Copy only this: the line containing "Reconstruct this image", the line containing "sc.camera = cam", and every line between them, exactly as written.
-- start --
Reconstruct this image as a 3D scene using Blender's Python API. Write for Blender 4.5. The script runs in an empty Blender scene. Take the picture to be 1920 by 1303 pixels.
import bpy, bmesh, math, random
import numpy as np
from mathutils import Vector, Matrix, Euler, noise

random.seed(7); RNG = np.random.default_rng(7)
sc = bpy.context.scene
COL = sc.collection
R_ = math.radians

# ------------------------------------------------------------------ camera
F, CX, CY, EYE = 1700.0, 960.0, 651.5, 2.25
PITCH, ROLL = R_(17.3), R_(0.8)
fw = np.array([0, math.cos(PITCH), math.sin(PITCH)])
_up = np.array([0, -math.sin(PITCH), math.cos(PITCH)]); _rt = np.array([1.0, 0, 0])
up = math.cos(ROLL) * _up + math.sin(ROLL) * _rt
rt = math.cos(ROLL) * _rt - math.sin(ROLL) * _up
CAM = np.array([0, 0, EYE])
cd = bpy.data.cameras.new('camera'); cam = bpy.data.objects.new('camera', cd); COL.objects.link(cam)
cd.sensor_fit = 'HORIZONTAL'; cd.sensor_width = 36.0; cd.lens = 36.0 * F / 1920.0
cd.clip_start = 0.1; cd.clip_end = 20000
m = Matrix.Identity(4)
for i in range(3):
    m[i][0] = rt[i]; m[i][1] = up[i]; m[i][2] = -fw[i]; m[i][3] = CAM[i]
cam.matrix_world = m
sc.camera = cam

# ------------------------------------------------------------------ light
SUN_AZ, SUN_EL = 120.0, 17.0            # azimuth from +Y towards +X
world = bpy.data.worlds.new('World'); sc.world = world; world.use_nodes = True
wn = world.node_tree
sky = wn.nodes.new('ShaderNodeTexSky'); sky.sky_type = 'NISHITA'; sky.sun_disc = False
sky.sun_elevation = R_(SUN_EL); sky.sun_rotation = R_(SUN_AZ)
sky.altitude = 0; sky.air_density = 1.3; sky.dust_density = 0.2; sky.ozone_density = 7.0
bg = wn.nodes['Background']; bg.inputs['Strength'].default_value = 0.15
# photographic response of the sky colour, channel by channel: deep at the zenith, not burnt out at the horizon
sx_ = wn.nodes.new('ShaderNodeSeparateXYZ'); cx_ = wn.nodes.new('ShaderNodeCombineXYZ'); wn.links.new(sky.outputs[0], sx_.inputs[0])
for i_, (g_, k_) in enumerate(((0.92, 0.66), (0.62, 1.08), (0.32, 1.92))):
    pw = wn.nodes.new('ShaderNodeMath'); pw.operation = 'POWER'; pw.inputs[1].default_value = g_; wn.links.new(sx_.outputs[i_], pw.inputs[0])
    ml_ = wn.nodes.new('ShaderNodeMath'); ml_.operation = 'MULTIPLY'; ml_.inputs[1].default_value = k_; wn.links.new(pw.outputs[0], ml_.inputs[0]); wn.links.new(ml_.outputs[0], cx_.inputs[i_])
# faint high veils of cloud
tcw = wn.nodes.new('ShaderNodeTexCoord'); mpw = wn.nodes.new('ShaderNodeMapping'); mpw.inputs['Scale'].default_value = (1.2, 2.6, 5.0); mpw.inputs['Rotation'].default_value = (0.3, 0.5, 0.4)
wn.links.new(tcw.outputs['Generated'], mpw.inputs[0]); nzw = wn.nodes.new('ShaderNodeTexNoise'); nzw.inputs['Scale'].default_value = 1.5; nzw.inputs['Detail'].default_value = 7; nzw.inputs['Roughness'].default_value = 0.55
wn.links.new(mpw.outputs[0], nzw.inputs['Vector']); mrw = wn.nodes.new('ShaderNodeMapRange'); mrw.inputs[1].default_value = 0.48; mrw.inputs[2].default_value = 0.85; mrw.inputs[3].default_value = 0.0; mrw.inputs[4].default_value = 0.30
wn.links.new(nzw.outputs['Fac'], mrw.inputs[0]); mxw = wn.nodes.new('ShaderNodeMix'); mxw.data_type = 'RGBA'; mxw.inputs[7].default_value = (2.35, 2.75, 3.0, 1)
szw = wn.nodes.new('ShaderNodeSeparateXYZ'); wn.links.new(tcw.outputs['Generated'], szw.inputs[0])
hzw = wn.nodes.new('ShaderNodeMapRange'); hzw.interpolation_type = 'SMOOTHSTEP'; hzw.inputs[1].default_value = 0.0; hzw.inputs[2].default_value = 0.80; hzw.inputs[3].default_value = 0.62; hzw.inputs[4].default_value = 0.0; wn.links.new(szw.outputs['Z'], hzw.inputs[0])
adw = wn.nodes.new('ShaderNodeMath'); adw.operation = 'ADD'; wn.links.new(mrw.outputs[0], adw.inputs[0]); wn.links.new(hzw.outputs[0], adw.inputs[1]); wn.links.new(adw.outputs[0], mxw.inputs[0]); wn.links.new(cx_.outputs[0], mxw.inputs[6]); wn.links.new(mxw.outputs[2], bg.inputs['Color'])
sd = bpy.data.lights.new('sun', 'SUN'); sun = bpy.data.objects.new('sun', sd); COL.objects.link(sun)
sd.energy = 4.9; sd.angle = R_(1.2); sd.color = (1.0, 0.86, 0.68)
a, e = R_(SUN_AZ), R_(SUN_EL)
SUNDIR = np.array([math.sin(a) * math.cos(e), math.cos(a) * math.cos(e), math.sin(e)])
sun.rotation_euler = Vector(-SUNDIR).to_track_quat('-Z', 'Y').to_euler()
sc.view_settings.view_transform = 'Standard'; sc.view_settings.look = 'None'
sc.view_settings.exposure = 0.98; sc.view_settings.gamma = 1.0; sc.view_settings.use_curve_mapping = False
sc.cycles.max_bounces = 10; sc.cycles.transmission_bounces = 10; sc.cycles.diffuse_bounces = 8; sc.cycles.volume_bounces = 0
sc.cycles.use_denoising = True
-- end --
-- start --
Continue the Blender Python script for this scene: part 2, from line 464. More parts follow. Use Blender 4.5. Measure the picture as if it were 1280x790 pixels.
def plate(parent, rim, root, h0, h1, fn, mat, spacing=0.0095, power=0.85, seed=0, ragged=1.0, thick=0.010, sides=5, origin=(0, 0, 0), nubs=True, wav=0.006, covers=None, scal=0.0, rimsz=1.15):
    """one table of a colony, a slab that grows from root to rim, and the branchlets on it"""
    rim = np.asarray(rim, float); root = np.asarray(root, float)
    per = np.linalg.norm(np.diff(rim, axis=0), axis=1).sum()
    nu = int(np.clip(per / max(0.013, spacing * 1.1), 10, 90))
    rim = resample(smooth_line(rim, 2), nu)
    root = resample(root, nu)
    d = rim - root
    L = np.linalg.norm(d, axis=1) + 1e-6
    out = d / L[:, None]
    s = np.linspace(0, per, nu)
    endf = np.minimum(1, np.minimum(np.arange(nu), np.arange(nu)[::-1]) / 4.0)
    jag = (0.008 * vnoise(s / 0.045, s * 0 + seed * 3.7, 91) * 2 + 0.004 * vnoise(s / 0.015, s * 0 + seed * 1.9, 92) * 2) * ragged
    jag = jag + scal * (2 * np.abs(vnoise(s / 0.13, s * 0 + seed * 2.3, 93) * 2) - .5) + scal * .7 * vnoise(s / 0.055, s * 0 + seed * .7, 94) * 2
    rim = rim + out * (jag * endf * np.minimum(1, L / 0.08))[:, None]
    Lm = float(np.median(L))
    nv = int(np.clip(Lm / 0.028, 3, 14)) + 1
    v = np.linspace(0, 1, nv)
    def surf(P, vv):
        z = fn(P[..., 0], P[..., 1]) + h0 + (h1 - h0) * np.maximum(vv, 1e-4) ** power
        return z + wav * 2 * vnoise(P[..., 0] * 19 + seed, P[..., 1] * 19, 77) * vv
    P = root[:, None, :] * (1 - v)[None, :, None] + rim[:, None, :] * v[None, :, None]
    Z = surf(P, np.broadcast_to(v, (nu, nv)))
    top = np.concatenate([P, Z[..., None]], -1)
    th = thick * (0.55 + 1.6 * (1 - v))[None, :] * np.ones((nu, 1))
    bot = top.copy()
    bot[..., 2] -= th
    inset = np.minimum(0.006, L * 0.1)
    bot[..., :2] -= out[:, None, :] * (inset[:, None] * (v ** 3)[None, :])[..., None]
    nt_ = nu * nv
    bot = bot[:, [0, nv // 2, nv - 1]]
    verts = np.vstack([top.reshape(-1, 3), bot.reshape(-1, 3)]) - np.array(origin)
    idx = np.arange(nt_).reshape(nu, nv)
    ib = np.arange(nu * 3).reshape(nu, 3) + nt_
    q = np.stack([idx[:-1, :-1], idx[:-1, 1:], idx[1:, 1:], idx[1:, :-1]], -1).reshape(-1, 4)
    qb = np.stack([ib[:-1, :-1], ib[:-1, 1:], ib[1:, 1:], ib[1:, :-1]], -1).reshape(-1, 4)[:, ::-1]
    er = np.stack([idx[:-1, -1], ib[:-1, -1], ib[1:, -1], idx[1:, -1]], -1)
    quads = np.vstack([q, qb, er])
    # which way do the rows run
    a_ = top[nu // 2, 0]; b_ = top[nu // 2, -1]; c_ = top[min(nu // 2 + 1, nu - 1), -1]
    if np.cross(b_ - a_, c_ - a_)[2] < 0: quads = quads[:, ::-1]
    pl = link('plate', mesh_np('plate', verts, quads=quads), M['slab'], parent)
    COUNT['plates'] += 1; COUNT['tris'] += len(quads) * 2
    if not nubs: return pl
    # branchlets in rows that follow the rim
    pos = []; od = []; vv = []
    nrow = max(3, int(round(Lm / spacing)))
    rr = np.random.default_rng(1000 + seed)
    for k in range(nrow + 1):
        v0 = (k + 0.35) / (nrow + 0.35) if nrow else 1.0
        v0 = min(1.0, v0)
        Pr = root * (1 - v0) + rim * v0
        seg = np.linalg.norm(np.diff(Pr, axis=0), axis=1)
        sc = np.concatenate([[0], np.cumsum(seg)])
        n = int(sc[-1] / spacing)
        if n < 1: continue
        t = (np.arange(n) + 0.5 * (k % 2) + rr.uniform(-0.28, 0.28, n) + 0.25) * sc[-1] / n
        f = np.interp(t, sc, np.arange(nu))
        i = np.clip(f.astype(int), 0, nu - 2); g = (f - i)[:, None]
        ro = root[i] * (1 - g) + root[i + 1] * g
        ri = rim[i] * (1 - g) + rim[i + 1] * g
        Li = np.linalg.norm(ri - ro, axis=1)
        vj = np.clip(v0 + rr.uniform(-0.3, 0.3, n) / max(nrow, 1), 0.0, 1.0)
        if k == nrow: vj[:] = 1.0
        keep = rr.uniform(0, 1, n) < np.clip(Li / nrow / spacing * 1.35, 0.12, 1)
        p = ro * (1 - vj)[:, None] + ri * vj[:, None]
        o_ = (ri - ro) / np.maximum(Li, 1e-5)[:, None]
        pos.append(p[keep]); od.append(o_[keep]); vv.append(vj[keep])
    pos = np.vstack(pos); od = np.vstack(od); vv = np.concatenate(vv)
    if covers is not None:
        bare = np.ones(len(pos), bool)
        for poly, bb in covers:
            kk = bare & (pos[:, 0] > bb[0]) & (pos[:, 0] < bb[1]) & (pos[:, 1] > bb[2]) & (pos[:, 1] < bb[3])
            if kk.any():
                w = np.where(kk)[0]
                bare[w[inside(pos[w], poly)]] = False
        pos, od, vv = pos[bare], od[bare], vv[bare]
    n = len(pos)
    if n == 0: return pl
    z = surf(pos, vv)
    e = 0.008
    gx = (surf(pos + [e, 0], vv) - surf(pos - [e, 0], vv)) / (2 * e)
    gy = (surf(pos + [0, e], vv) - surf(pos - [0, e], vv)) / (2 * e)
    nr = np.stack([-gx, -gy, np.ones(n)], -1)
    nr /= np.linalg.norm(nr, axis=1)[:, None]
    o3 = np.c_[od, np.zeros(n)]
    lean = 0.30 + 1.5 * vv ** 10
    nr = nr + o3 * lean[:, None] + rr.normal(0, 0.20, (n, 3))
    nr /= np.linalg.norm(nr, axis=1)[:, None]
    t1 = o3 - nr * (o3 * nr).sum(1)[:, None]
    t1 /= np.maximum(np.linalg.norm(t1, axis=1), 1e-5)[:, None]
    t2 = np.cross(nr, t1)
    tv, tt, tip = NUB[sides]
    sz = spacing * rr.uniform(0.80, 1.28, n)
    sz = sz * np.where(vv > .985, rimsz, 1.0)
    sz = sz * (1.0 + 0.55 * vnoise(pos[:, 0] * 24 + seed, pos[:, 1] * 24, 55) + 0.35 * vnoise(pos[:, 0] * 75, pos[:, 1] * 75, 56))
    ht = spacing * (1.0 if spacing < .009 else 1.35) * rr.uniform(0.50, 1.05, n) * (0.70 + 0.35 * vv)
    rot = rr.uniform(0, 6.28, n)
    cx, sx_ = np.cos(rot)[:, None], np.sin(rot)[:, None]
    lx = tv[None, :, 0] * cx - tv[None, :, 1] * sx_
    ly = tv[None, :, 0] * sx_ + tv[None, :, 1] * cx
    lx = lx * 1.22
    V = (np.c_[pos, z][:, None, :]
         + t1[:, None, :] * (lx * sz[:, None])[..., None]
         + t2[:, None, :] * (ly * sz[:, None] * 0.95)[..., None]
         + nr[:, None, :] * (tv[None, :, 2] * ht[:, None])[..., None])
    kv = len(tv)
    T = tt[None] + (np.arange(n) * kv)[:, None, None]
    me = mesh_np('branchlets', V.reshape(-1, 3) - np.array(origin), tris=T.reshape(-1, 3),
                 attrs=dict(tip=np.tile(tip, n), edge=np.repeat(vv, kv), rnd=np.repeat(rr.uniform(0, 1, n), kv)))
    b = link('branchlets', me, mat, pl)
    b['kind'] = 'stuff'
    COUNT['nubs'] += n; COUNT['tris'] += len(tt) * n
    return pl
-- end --
[TASK RESPONSE]
Reconstruct this image as a 3D scene using Blender's Python API. Write for Blender 4.5. The script runs in an empty Blender scene. Take the picture to be 1920 by 1303 pixels.
import bpy, bmesh, math, random
import numpy as np
from mathutils import Vector, Matrix, Euler, noise

random.seed(7); RNG = np.random.default_rng(7)
sc = bpy.context.scene
COL = sc.collection
R_ = math.radians

# ------------------------------------------------------------------ camera
F, CX, CY, EYE = 1700.0, 960.0, 651.5, 2.25
PITCH, ROLL = R_(17.3), R_(0.8)
fw = np.array([0, math.cos(PITCH), math.sin(PITCH)])
_up = np.array([0, -math.sin(PITCH), math.cos(PITCH)]); _rt = np.array([1.0, 0, 0])
up = math.cos(ROLL) * _up + math.sin(ROLL) * _rt
rt = math.cos(ROLL) * _rt - math.sin(ROLL) * _up
CAM = np.array([0, 0, EYE])
cd = bpy.data.cameras.new('camera'); cam = bpy.data.objects.new('camera', cd); COL.objects.link(cam)
cd.sensor_fit = 'HORIZONTAL'; cd.sensor_width = 36.0; cd.lens = 36.0 * F / 1920.0
cd.clip_start = 0.1; cd.clip_end = 20000
m = Matrix.Identity(4)
for i in range(3):
    m[i][0] = rt[i]; m[i][1] = up[i]; m[i][2] = -fw[i]; m[i][3] = CAM[i]
cam.matrix_world = m
sc.camera = cam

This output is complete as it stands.